Launch day came, and within days the company knew they had a major hit on their hands. Warehouses ran dry and more production lines had to be switched over and run on three shifts to keep up with demand. Champagne flowed all around, not least at the marketing company.
The next month's sales were flat. Emergency millions were pumped into the campaign.
The next month, sales had fallen by fifty percent. The next, they were barely ten percent of peak. The furious board of directors called the marketing team to the boardroom, demanding an explanation.
"We don't understand," the product manager wailed. "We've tripled the ad placement, sent out generous coupons, milked every guerrilla strategy and had a famous rock star write our new jingle. But sales just keep dropping!"
"Well," thundered the CEO, "what seems to be the problem?"
"We've tried everything," the manager explained. "But we just can't get dogs to eat the stuff!"
Makes me laugh every time.
What I don't find funny is the universal thread in books by supposed marketing gurus, who amid their egotistical preening, corporate name-dropping and arm-around-your-shoulders faux confidentiality manage to exhibit absolutely perfect vision: 20/20/20°. That's 20/20 sharpness... but with a twenty degree field of view. I'm being generous; some don't manage a scope that wide.
It's not surprising that anyone who's a big name in the field (or thinks they are, or wants to be) is unable to say anything negative about marketing. Just once, I'd like to read a paragraph in one of these tedious tomes about how they really — really — know what a crappy disservice most of their high-paid efforts are doing for us. About fifty percent of the books have a glance that direction: that they were once asked to do something underhanded, or that as a young sprog at BBDOY&R they helped perpetrate a marketing fraudlet, or that they once had an associate who did something naughty. But I can't recall a single one who admitted that their million-dollar fee to help guide crap off the shelves was a less than honorable thing.
But as I said, it's unsurprising. These are superstars writing to the adoring throngs (95% of them business executives reading an airport book on their next flight) and there's just no call to crap in the party room. I get it.
What does dismay me — flat out turns my stomach, to be honest — is the universal and permanent blind spot towards all forms of inedible dog food. These blow-dried, pumped-up poseurs, writing in between boardroom meetings and keynote speeches, often give cases of marketing efforts that failed, with all due sober nodding and wise head-shaking. They tried. The manufacturer tried. Innovative strategies were implemented and millions were spent... but not enough. Maybe the manufacturer chickened out, or it was just that darned fickle public, or the brilliant flash of marketing insight that made the next contender a superstar product wasn't thought of in time to save this one. Even that's a bit rare, because it's never — never — marketing's fault. (Unless it was that formerly famous fool they once worked for, who didn't recognize our hero author's brilliance and thus got what was coming to him.)

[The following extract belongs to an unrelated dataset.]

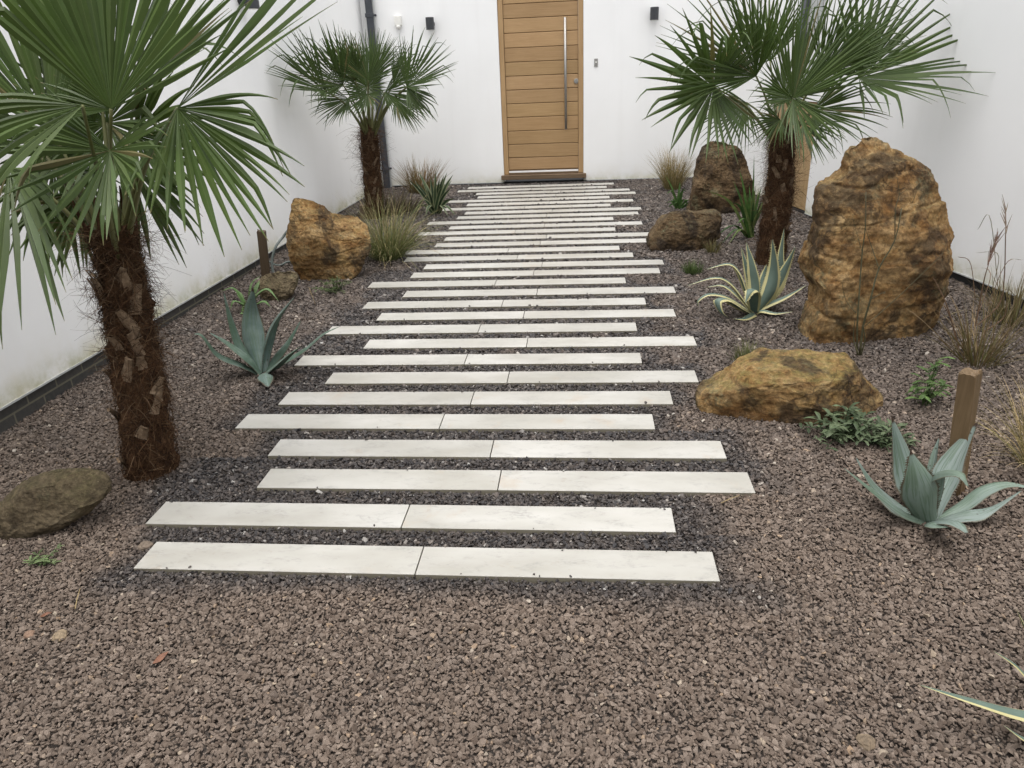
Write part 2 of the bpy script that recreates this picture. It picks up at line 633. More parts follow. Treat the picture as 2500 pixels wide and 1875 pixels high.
def rslab(mb, y0, y1, z0, z1, fr=0.0, th=TH):
    vs = []
    for y in (y0, y1):
        vs += [(RW(y) + fr, y, z0), (RW(y) + fr + th, y, z0), (RW(y) + fr + th, y, z1), (RW(y) + fr, y, z1)]
    mb.add(vs, [(0, 3, 2, 1), (4, 5, 6, 7), (0, 1, 5, 4), (1, 2, 6, 5), (2, 3, 7, 6), (3, 0, 4, 7)])


rslab(mb, -3.0, GY0, BEAD_R, WT)
rslab(mb, GY1, HY + TH, BEAD_R, WT)
rslab(mb, GY0, GY1, GTOP, WT)
mb.build('wall', M['render'], rw)
mb = MB()
rslab(mb, -3.0, HY + .2, -.25, BEAD_R - .001, .02, TH - .05)
mb.build('wall_base', M['dark'], rw)
mb = MB()
rslab(mb, -3.0, GY0 - .005, BEAD_R - .006, BEAD_R + .002, -.004, .02)
mb.build('render_bead', M['grey_strip'], rw)
mb = MB()
rslab(mb, GY1 + .005, HY - .01, BEAD_R - .006, BEAD_R + .002, -.004, .02)
mb.build('render_bead', M['grey_strip'], rw)
g = MB()
nb = 7
for k in range(nb):
    y0 = GY0 + .012 + (GY1 - GY0 - .024) * k / nb
    y1 = GY0 + .012 + (GY1 - GY0 - .024) * (k + 1) / nb - .006
    sh = .9 + .2 * random.random()
    o = len(g.v)
    rslab(g, y0, y1, BEAD_R + .01, GTOP - .006, .03, .04)
    for q in range(o, len(g.v)): g.c[q] = (sh, sh * .99, sh * .97)
gate = g.build('gate', M['gate'], rw)
g = MB()
rslab(g, GY0 + .01, GY1 - .01, BEAD_R + .012, GTOP - .01, .075, .03)
g.build('gate_backing', M['groove'], gate)

# ------------------------------------------------------------------ things fixed to the walls
def wall_lamp(org, ax, out, label, size=1.0):
    """up-down cylinder lamp on a round wall rose; ax runs along the wall, out away from it"""
    t = thing('wall_lamp', org, label, 'lamp', 'cylindrical wall lamps')
    up = Vector((0, 0, 1))
    mb = MB()
    c = Vector(org) + out * .085 * size
    h = .066 * size
    mb.tube([c + up * -h, c + up * -h * .97, c + up * h * .97, c + up * h], [.047 * size, .0485 * size, .0485 * size, .047 * size], 28)
    mb.build('lamp_body', M['anthracite'], t, False)
    mb = MB()
    mb.tube([Vector(org) + out * .001, Vector(org) + out * .022, Vector(org) + out * .026], [.043 * size, .043 * size, .036 * size], 24)
    mb.tube([Vector(org) + out * .02, Vector(org) + out * .06 * size], .014 * size, 12)
    mb.build('wall_rose', M['anthracite'], t)
    for s_ in (-1, 1):
        mb = MB()
        mb.tube([c + up * s_ * h * 1.001, c + up * s_ * (h + .002)], .036 * size, 20)
        mb.build('lens', M['white_plastic'], t)
    return t


ZL = lambda x, y: (830 + x / 2.633, y / 2.633)
out_h = Vector((0, -1, 0))
p = on_y(*ZL(572, 152), HY - .085)
wall_lamp((p.x + .012, HY, p.z), Vector((1, 0, 0)), out_h, 'dark cylinder wall lamp on the house front, between the oak door and the white sensor')
p = on_y(*ZL(2026, 87), HY - .085)
wall_lamp((p.x - .008, HY, p.z), Vector((1, 0, 0)), out_h, 'dark cylinder wall lamp on the house front, right of the doorbell')
wall_lamp((LW(5.96), 5.96, 2.03), Vector((0, 1, 0)), Vector((1, .01, 0)).normalized(), 'dark cylinder wall lamp on the left side wall, cut by the top of the picture', 1.1)

# doorbell
a0, a1 = on_y(*ZL(1635, 377), HY), on_y(*ZL(1657, 427), HY)
t = thing('doorbell', ((a0.x + a1.x) / 2, HY, (a0.z + a1.z) / 2), 'small steel doorbell plate with a white push on the wall right of the oak door', 'doorbell')
mb = MB(); mb.box(a0.x, a1.x, HY - .012, HY + .002, a1.z, a0.z)
bevel(mb.build('plate', M['steel'], t), .003)
mb = MB(); cx_, cz_ = (a0.x + a1.x) / 2, (a0.z + a1.z) / 2 + .004
mb.tube([(cx_, HY - .011, cz_), (cx_, HY - .018, cz_)], .0095, 16)
mb.build('push_button', M['white_plastic'], t)
# alarm sensor
a0, a1 = on_y(*ZL(352, 103), HY), on_y(*ZL(400, 165), HY)
t = thing('motion_sensor', ((a0.x + a1.x) / 2, HY, (a0.z + a1.z) / 2), 'white box-shaped sensor on the house wall beside the left drainpipe', 'sensor')
mb = MB(); mb.box(a0.x, a1.x, HY - .05, HY + .002, a1.z, a0.z)
bevel(mb.build('housing', M['white_plastic'], t), .008, 3)
mb = MB()
xm = (a0.x + a1.x) / 2
mb.tube([(xm, HY - .028, a1.z + .002), (xm, HY - .028, a1.z - .02), (xm, HY - .028, a1.z - .032), (xm, HY - .028, a1.z - .036)], [.03, .028, .018, .004], 20)
mb.build('lens', M['white_plastic'], t, True)

# downpipes
t = thing('drainpipe', (-2.50, HY - .045, .15), 'square anthracite drainpipe in the left corner of the house front, behind a palm', 'drainpipe')
mb = MB()
mb.box(-2.545, -2.462, HY - .09, HY - .012, .14, 2.95)
bevel(mb.build('pipe', M['pipe'], t), .008, 2)
bz = on_y(*ZL(228, 100), HY).z
for z in (bz, bz - 1.75):
    mb = MB()
    mb.box(-2.553, -2.454, HY - .097, HY - .004, z - .022, z + .022)
    mb.tube([(-2.454, HY - .05, z), (-2.428, HY - .05, z)], .014, 10)
    bevel(mb.build('bracket', M['pipe'], t), .004, 2)
mb = MB()
mb.box(-2.462, -2.452, HY - .06, HY - .03, .16, 2.95)
mb.build('edge_strip', M['grey_strip'], t)

yp = 7.27
t = thing('drainpipe', (RW(yp) - .05, yp, 1.3), 'dark drainpipe ending above the timber gate on the right wall, half hidden by palm leaves', 'drainpipe')
mb = MB()
q = Vector((RW(yp) - .05, yp, 0))
mb.tube([q + Vector((-.10, .0, 1.12)), q + Vector((-.03, 0, 1.18)), q + Vector((0, 0, 1.25)), q + Vector((0, 0, 1.4)), q + Vector((0, 0, 2.48))], .036, 16)
mb.build('pipe', M['pipe'], t, True)
for z in (1.62, 2.3):
    mb = MB()
    mb.tube([q + Vector((0, 0, z - .02)), q + Vector((0, 0, z + .02))], .041, 16)
    mb.build('bracket', M['pipe'], t)
t2 = MB()
rslab(t2, 7.02, 7.17, 1.68, 2.49, -.045, .04)  # pale grey slab standing for a grey band on the wall
tag(bevel(t2.build('upright_strip', M['grey_strip'], loc=(RW(7.1), 7.1, 1.7)), .004), 'pale grey upright strip beside the dark drainpipe on the right wall', 'wall_strip')

# ------------------------------------------------------------------ paving planks
PY0, PSTEP, PW, PL = 1.7183, .23663, .1375, .9
OFFS = [-1.877, -2.007, -1.61, -1.683, -2.009, -1.876, -1.685, -2.009, -1.606, -1.998, -1.676, -1.881, -1.604, -2.01, -1.674, -1.608,
        -1.882, -2.008, -1.675, -1.621, -2.012, -1.673, -2.011, -1.675, -1.615, -2.012, -1.681, -2.004, -1.605, -1.674, -2.017, -1.894]
OFFS = [o * .75 for o in OFFS]
ORD = ['front', 'second', 'third', 'fourth', 'fifth', 'sixth', 'seventh', 'eighth', 'ninth', 'tenth', 'eleventh', 'twelfth', 'thirteenth', 'fourteenth', 'fifteenth', 'sixteenth']
PT = .010                                     # top of the planks above the gravel bed
rows = []


def plank_mesh():
    bm = bmesh.new()
    bmesh.ops.create_cube(bm, size=1)
    for v in bm.verts:
        v.co = Vector((v.co.x * (PL - .0035), v.co.y * PW, (v.co.z - .5) * .036))
    bmesh.ops.bevel(bm, geom=[e for e in bm.edges], offset=.0012, segments=1, affect='EDGES')
    me = bpy.data.meshes.new('paving_plank')
    bm.to_mesh(me)
    bm.free()
    me.materials.append(M['porcelain'])
    return me


PM = plank_mesh()
tilt = math.atan2(-GN.y, GN.z)
for k in range(32):
    y = PY0 + k * PSTEP
    x0 = OFFS[k]
    rows.append((y, y + PW, x0, x0 + 2 * PL))
    for s_, side in ((0, 'left'), (1, 'right')):
        xc, yc = x0 + PL * (s_ + .5), y + PW / 2
        o = bpy.data.objects.new('paving_plank', PM)
        o.location = (xc, yc, gz(xc, yc) + PT)
        o.rotation_euler = (math.asin(-GN.y), math.asin(GN.x), random.uniform(-.0012, .0012))
        COL.objects.link(o)
        if k == 0:
            row = 'the front row, nearest the camera'
        elif k < 16:
            row = 'the %s row counted from the front' % ORD[k]
        elif k == 31:
            row = 'the last row, nearest the oak door'
        else:
            row = 'the %s row counted back from the oak door' % ORD[31 - k]
        tag(o, 'pale stone-look paving plank, %s one of %s' % (side, row), 'paving plank', 'paving planks of the path')

# ------------------------------------------------------------------ gravel: loose stones as one piece of stuff
stones = bpy.data.collections.new('stone_shapes')
for k in range(8):
    bm = bmesh.new()
    r_ = random.Random(100 + k)
    for q in range(10):
        d = Vector((r_.gauss(0, 1), r_.gauss(0, 1), r_.gauss(0, 1))).normalized()
        bm.verts.new(Vector((d.x * r_.uniform(.8, 1.15), d.y * r_.uniform(.55, .85), d.z * r_.uniform(.38, .62))))
    res = bmesh.ops.convex_hull(bm, input=bm.verts)
    bmesh.ops.delete(bm, geom=list({g_ for g_ in res['geom_interior'] + res['geom_unused'] if isinstance(g_, bmesh.types.BMVert)}), context='VERTS')
    bmesh.ops.bevel(bm, geom=list(bm.edges), offset=.025, segments=1, affect='EDGES')
    me = bpy.data.meshes.new('stone')
    bm.to_mesh(me)
    bm.free()
    me.materials.append(M['stone'])
    stones.objects.link(bpy.data.objects.new('stone', me))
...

And the one thing it never is, the one consideration never made, the option never on the table and the question never asked... is the fundamental quality of the product. It can be something so useless, unnecessary, tasteless, taste-free and idiotic that it had no chance of succeeding in any market anywhere on Earth... but that's never the cause of a product or marketing failure.

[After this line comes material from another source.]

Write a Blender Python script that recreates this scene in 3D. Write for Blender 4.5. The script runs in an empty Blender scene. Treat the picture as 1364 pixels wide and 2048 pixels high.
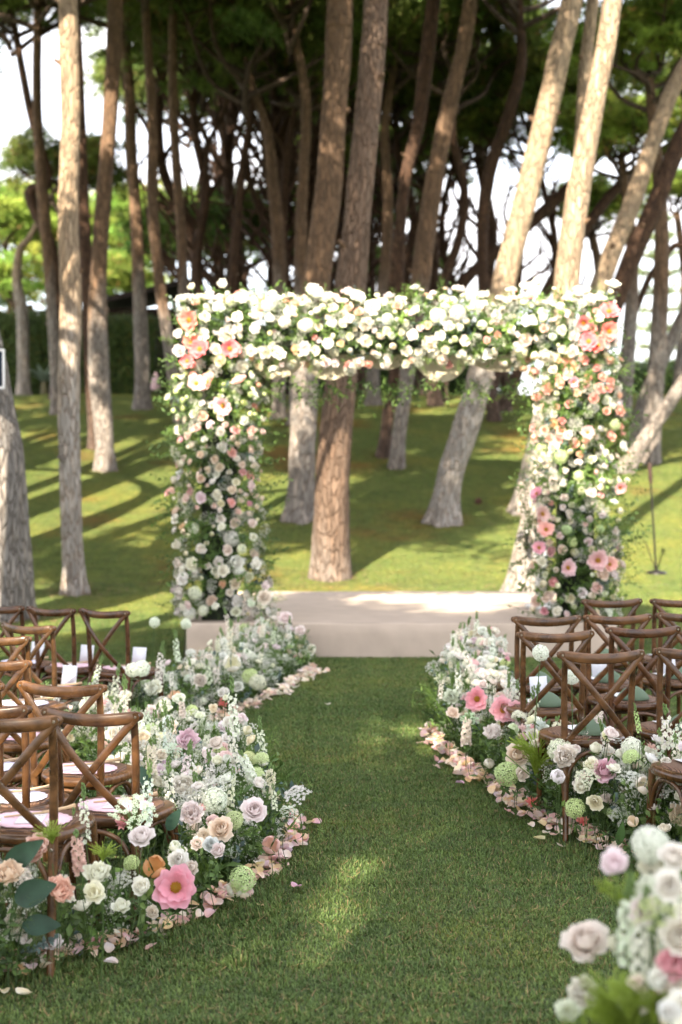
import bpy, math, random
import numpy as np
from mathutils import Vector, Matrix, noise

SC = bpy.context.scene
COL = SC.collection
R = math.radians
rs = np.random.RandomState(7)
random.seed(7)

# ------------------------------------------------------------------ camera
CAM_H, HOR, FPX = 1.72, 945.0, 2844.4
cam_d = bpy.data.cameras.new('camera')
cam = bpy.data.objects.new('camera', cam_d)
COL.objects.link(cam)
cam.location = (0, 0, CAM_H)
cam.rotation_euler = (R(90), 0, 0)
cam_d.sensor_fit = 'VERTICAL'
cam_d.sensor_height = 36
cam_d.sensor_width = 24
cam_d.lens = 50
cam_d.shift_y = -(1024 - HOR) / 2048
cam_d.clip_end = 2000
cam_d.dof.use_dof = True
cam_d.dof.focus_distance = 6.2
cam_d.dof.aperture_fstop = 2.2
SC.camera = cam

# ------------------------------------------------------------------ light
SUN_EL, SUN_AZ = 36.0, 19.0          # the light travels away from the viewer and a little to the right
L = Vector((math.sin(R(SUN_AZ)) * math.cos(R(SUN_EL)), math.cos(R(SUN_AZ)) * math.cos(R(SUN_EL)), -math.sin(R(SUN_EL))))
sun_d = bpy.data.lights.new('sun', 'SUN')
sun_d.energy = 3.7
sun_d.angle = R(0.5)
sun_d.color = (1.0, 0.88, 0.70)
sun = bpy.data.objects.new('sun', sun_d)
COL.objects.link(sun)
sun.rotation_euler = L.to_track_quat('-Z', 'Y').to_euler()
sun.location = (-10, -20, 30)

w = bpy.data.worlds.new('World')
SC.world = w
w.use_nodes = True
nt = w.node_tree
nt.nodes.clear()
out = nt.nodes.new('ShaderNodeOutputWorld')
bg = nt.nodes.new('ShaderNodeBackground')
sky = nt.nodes.new('ShaderNodeTexSky')
sky.sky_type = 'NISHITA'
sky.sun_disc = False
sky.sun_elevation = R(SUN_EL)
sky.sun_rotation = R(180 + SUN_AZ)
sky.air_density = 1.0
sky.dust_density = 1.5
sky.ozone_density = 1.0
tc = nt.nodes.new('ShaderNodeTexCoord')
mp = nt.nodes.new('ShaderNodeMapping')
mp.inputs['Scale'].default_value = (2.0, 2.0, 6.5)
cn = nt.nodes.new('ShaderNodeTexNoise')
cn.inputs['Scale'].default_value = 2.2
cn.inputs['Detail'].default_value = 6
cn.inputs['Roughness'].default_value = 0.55
cr = nt.nodes.new('ShaderNodeValToRGB')
cr.color_ramp.elements[0].position = 0.38
cr.color_ramp.elements[1].position = 0.62
mixc = nt.nodes.new('ShaderNodeMixRGB')
mixc.inputs['Color2'].default_value = (3.9, 3.8, 3.85, 1)
mulf = nt.nodes.new('ShaderNodeMath'); mulf.operation = 'MULTIPLY_ADD'; mulf.inputs[1].default_value = 0.3; mulf.inputs[2].default_value = 0.66
nt.links.new(tc.outputs['Generated'], mp.inputs['Vector'])
nt.links.new(mp.outputs['Vector'], cn.inputs['Vector'])
nt.links.new(cn.outputs['Fac'], cr.inputs['Fac'])
nt.links.new(cr.outputs['Color'], mulf.inputs[0])
nt.links.new(mulf.outputs[0], mixc.inputs['Fac'])
nt.links.new(sky.outputs['Color'], mixc.inputs['Color1'])
nt.links.new(mixc.outputs['Color'], bg.inputs['Color'])
bg.inputs['Strength'].default_value = 0.13
nt.links.new(bg.outputs['Background'], out.inputs['Surface'])

SC.view_settings.view_transform = 'Standard'
SC.view_settings.look = 'None'
SC.view_settings.gamma = 1
SC.view_settings.use_curve_mapping = False
SC.view_settings.exposure = 2.45
SC.render.engine = 'CYCLES'
SC.cycles.use_denoising = True
SC.cycles.max_bounces = 6
SC.cycles.diffuse_bounces = 3
SC.cycles.glossy_bounces = 2
SC.cycles.transmission_bounces = 3
SC.cycles.sample_clamp_indirect = 6
SC.cycles.use_adaptive_sampling = True
SC.cycles.adaptive_threshold = 0.015

# ------------------------------------------------------------------ helpers
def tag(o, label=None, cat=None, group=None, kind=None):
    if label: o['label'] = label
    if cat: o['category'] = cat
    if group: o['group'] = group
    if kind: o['kind'] = kind
    return o

def empty(name, loc, rz=0.0, label=None, cat=None, group=None):
    o = bpy.data.objects.new(name, None)
    COL.objects.link(o)
    o.location = loc
    o.rotation_euler = (0, 0, rz)
    o.empty_display_size = 0.2
    return tag(o, label, cat, group)

class G:
    """gathers vertices, quads and triangles with one colour per vertex (alpha = how far the object's own colour tints it)"""
    def __init__(s):
        s.V, s.C, s.Q, s.T, s.n = [], [], [], [], 0
    def verts(s, P, C):
        P = np.asarray(P, float).reshape(-1, 3)
        C = np.asarray(C, float)
        if C.ndim == 1:
            C = np.tile(C, (len(P), 1))
        C = C.reshape(-1, C.shape[-1])
        if C.shape[1] == 3:
            C = np.hstack([C, np.zeros((len(C), 1))])
        s.V.append(P); s.C.append(C)
        b = s.n
        s.n += len(P)
        return b
    def grid(s, P, C, closed=False):
        P = np.asarray(P, float)
        a, c = P.shape[:2]
        b = s.verts(P, C)
        I = np.arange(a * c).reshape(a, c) + b
        if closed:
            J = np.concatenate([I, I[:, :1]], 1)
        else:
            J = I
        q = np.stack([J[:-1, :-1], J[1:, :-1], J[1:, 1:], J[:-1, 1:]], -1).reshape(-1, 4)
        s.Q.append(q)
        return s
    def tube(s, pts, rad, seg, C, cap=True):
        pts = np.asarray(pts, float)
        n = len(pts)
        rad = np.broadcast_to(np.asarray(rad, float), (n,))
        t = np.gradient(pts, axis=0)
        t /= np.linalg.norm(t, axis=1)[:, None] + 1e-12
        ref = np.array([1.0, 0, 0]) if abs(t[0][0]) < 0.8 else np.array([0, 1.0, 0])
        P = np.zeros((n, seg, 3))
        ang = np.arange(seg) * 2 * np.pi / seg
        for i in range(n):
            u = ref - t[i] * np.dot(ref, t[i]); u /= np.linalg.norm(u)
            v = np.cross(t[i], u); ref = u
            P[i] = pts[i] + rad[i] * (np.cos(ang)[:, None] * u + np.sin(ang)[:, None] * v)
        if np.ndim(C) == 2:
            CC = np.repeat(np.asarray(C), seg, axis=0)
        else:
            CC = C
        s.grid(P, CC, closed=True)
        if cap:
            c1 = np.asarray(C)[0] if np.ndim(C) == 2 else C
            c2 = np.asarray(C)[-1] if np.ndim(C) == 2 else C
            for k, cc in ((0, c1), (n - 1, c2)):
                b = s.verts(np.vstack([P[k], pts[k][None]]), cc)
                i = np.arange(seg)
                s.T.append(np.stack([b + i, b + (i + 1) % seg, np.full(seg, b + seg)], -1))
        return s
    def tris(s, P, C):
        P = np.asarray(P, float).reshape(-1, 3)
        b = s.verts(P, C)
        s.T.append(np.arange(len(P)).reshape(-1, 3) + b)
        return s
    def quads(s, P, C):
        P = np.asarray(P, float).reshape(-1, 3)
        b = s.verts(P, C)
        s.Q.append(np.arange(len(P)).reshape(-1, 4) + b)
        return s
    def box(s, lo, hi, C=(1, 1, 1), bev=0.0):
        lo = np.array(lo, float); hi = np.array(hi, float)
        if bev <= 0:
            c = np.array([[lo[0] if i & 1 == 0 else hi[0], lo[1] if i & 2 == 0 else hi[1], lo[2] if i & 4 == 0 else hi[2]] for i in range(8)])
            b = s.verts(c, C)
            s.Q.append(np.array([[0, 2, 3, 1], [4, 5, 7, 6], [0, 1, 5, 4], [2, 6, 7, 3], [0, 4, 6, 2], [1, 3, 7, 5]]) + b)
        else:
            m = (lo + hi) / 2; h = (hi - lo) / 2
            pts = []
            # rounded box as 8 corners x 3 points
            for sx in (-1, 1):
                for sy in (-1, 1):
                    for sz in (-1, 1):
                        S = np.array([sx, sy, sz])
                        for ax in range(3):
                            q = h - bev; q = q.copy(); q[ax] = h[ax]
                            pts.append(m + S * q)
            b = s.verts(pts, C)
            def id(sx, sy, sz, ax): return b + (((sx > 0) * 4 + (sy > 0) * 2 + (sz > 0)) * 3 + ax)
            Q = []
            for ax in range(3):
                o1, o2 = [(1, 2), (2, 0), (0, 1)][ax]
                for sg in (-1, 1):
                    f = []
                    for a2, b2 in ((-1, -1), (1, -1), (1, 1), (-1, 1)):
                        S = [0, 0, 0]; S[ax] = sg; S[o1] = a2; S[o2] = b2
                        f.append(id(*S, ax))
                    Q.append(f if sg > 0 else f[::-1])
            for ax in range(3):      # edges parallel to ax
                o1, o2 = [(1, 2), (2, 0), (0, 1)][ax]
                for a2 in (-1, 1):
                    for b2 in (-1, 1):
                        S1 = [0, 0, 0]; S1[ax] = -1; S1[o1] = a2; S1[o2] = b2
                        S2 = list(S1); S2[ax] = 1
                        Q.append([id(*S1, o1), id(*S2, o1), id(*S2, o2), id(*S1, o2)])
            s.Q.append(np.array(Q))
            T = []
            for sx in (-1, 1):
                for sy in (-1, 1):
                    for sz in (-1, 1):
                        T.append([id(sx, sy, sz, 0), id(sx, sy, sz, 1), id(sx, sy, sz, 2)])
            s.T.append(np.array(T))
        return s
    def put(s, A, M, tint=None):
        """A = arr() of a piece, M = (k,4,4) transforms, tint (k,3) multiplies colours where alpha is set"""
        V, C, Q, T = A
        M = np.asarray(M, float)
        if M.ndim == 2: M = M[None]
        k = len(M); n = len(V)
        P = np.einsum('kij,nj->kni', M[:, :3, :3], V) + M[:, None, :3, 3]
        CC = np.tile(C[None], (k, 1, 1))
        if tint is not None:
            tint = np.asarray(tint, float).reshape(-1, 1, 3)
            a = CC[..., 3:4]
            CC[..., :3] *= (1 - a) + a * tint
        off = (np.arange(k) * n)[:, None, None] + s.n
        s.V.append(P.reshape(-1, 3)); s.C.append(CC.reshape(-1, 4))
        if len(Q): s.Q.append((Q[None] + off).reshape(-1, 4))
        if len(T): s.T.append((T[None] + off).reshape(-1, 3))
        s.n += k * n
        return s
    def arr(s):
        V = np.vstack(s.V); C = np.vstack(s.C)
        Q = np.vstack(s.Q) if s.Q else np.zeros((0, 4), int)
        T = np.vstack(s.T) if s.T else np.zeros((0, 3), int)
        return V, C, Q.astype(int), T.astype(int)
    def mesh(s, name, mat, smooth=True):
        return mesh_from(name, s.arr(), mat, smooth)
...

Marketing sees itself as an enabler; its function is to enable sales, and with vanishingly rare exceptions it doesn't care what sales or to whom or of what. Forget snowballs to Inuit or coals to Newcastle or hams to Hollywood: they can and will sell any damned thing they're asked to to any market they're pointed at, and there are no limits on what they will do, say, invent, fabricate, fictionalize, anthropomorphize or animate in pursuit of selling that thing to those buyers. Quality, usefulness, need... utterly irrelevant except as keywords with no connection to reality. It doesn't matter that the product is crap; it's their job to sell it anyway, and sell it they do. Without a backward glance or a moment's afterthought. It's not their job.
These pinnacle predators see their field as win or blame the fickle buying public; they uphold the stained ideal of the field that all products must be good salable products, and the only failure is a failure of the public to buy them, for any reason. None of this will be much surprise to a seasoned renegade; we already know that the marketing-industrial complex, the hustlers, exist only to foster sales — yet more consumption — at any cost. Which doesn't make it any less depressing to read one more book of BS about how they masterminded efforts to ram crap down a market's throat... when the market had never heard of, wanted or needed the crap a month earlier, and didn't get a fraction of the supposed benefit once purchased.
Nor does it make it any less amusing to envision making these predatory puffballs eat some of that disgusting dog food... or having to live on it because no one will pay for their nonsensical expertise any longer.
What I find particularly pernicious is the Stockholm Syndrome brand of marketer who lauds a successful attempt at manipulating himself or herself. Their spoor takes this form: "I was walking down the street when this kid asked me if I knew the time. When I looked at my watch he told me he knew a better way of wearing a timepiece and showed me his invention of a strap to fasten a watch to your nose. I was so taken with his spunk that I bought three of them."
It's explicitly legitimizing the art of the con. Usually it is a seasoned marketing expert who encounters a young and upcoming consumer hypnotist. This doublethink leaves the reader believing that the pinnacle of human achievement is the successful con, and that it should be rewarded *even if you realize you've been conned.* For a similar example, see the scene in “Atlas Shrugged” where the self-exiled moguls gloat to each other how they will exploit their own monopoly positions to gouge *each other*.